Layered double hydroxide (LDH) exhibits a remarkable trait referred to as the 'memory effect,' demonstrating its capacity to reconstruct its layered structure from calcined oxides through hydrothermal treatment. Its uniqueness has garnered significant interest from researchers in both industrial and academic domains. Various methods have been utilized to synthesize LDH but most LDH studies still utilize alkali precipitants which might taint the final LDH product. Thus, in this study, layered double hydroxides involving MgAl/NiAl/ZnAl were synthesized via an alkali-free hydrothermal approach in which the formed precipitates of LDH were thermally destroyed via calcination at 450 degrees C before undergoing a rehydration treatment at 110 degrees C for 24 h to restore its original structure. Particularly, the physiochemical properties of MgAl/NiAl/ZnAl LDH have been undertaken by multiple techniques such as Powder X-ray Diffraction (PXRD), thermogravimetric analysis (TGA), Brunauer-Emmett-Teller (BET), Field Emission Scanning Electron Microscope (FESEM) and Fourier-transform infrared spectroscopy (FTIR). The resultant products exhibited exceptional crystallinity, accompanied by notably larger crystallite sizes and crystallinity index, particularly post-hydrothermal treatment.

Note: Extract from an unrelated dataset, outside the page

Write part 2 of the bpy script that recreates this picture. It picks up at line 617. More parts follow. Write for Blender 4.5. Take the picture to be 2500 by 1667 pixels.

Among the fresh and calcined products studied, those subjected to HTM (4:1) treatment demonstrated the highest specific surface area and crystallinity surpassing both the fresh and calcined samples. In essence, this research showcased how utilizing the hydrothermal approach resulted in the most substantial increase in crystallite size and specific surface area.